Para provar poderíamos
reler as Cartas a Nora: as missivas
que Joyce escreveu para sua companheira quando estavam distantes um do outro. Além
de seu jovial tom essas libertinas linhas revelam uma radical mudança de
valores com respeito ao feminino, que não é agora valorizado em função de sua
passiva “pureza” mas pelo contrário: de sua vitalidade, picardia e sua ativa
sensualidade. Para Joyce era muito mais sedutor o “impuro”, e ambos preferem
umas intimidades manchadas (isto é, vivas e reais) que um coração imaculado
(isto é, desajeitado e incompleto). Amar uma mulher por sua impureza e não por
sua forçada inocência torna-se assim um ato licencioso e rebelde que transgrede
nossos preconceitos sobre a virtude feminina.
Poderia
escrever-se um livro sobre o tema, sem dúvida, e mais se recordamos a intensa
relação entre Joyce e sua filha Lucia: como pai ou filho, poeta ou amante, Joyce
foi sempre consciente do poder do feminino. Sem importar nosso gênero, um “imponderável”

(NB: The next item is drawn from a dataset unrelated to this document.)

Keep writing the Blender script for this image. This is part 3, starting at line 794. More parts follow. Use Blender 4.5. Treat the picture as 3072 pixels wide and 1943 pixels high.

umbigo nos une ao ventre de Eva, nossa mãe Terra, nossa Anima telúrica, nossa
Deusa Mãe. Este omphalos ou umbigo
mítico que nos reconcilia com a Anima é um vínculo frágil que destrói toda vez
que somos cegados pelos céus ou o afã da sujeição. Para restaurar esse umbigo
mítico, Joyce colocou em marcha a sutil maquinaria de sua narrativa, até conquista
uma compreensão mais lúcida da mulher concreta, de carne e osso, que deve ser
amada em novas condições de liberdade, igualdade, e sobretudo, de empática fraternidade.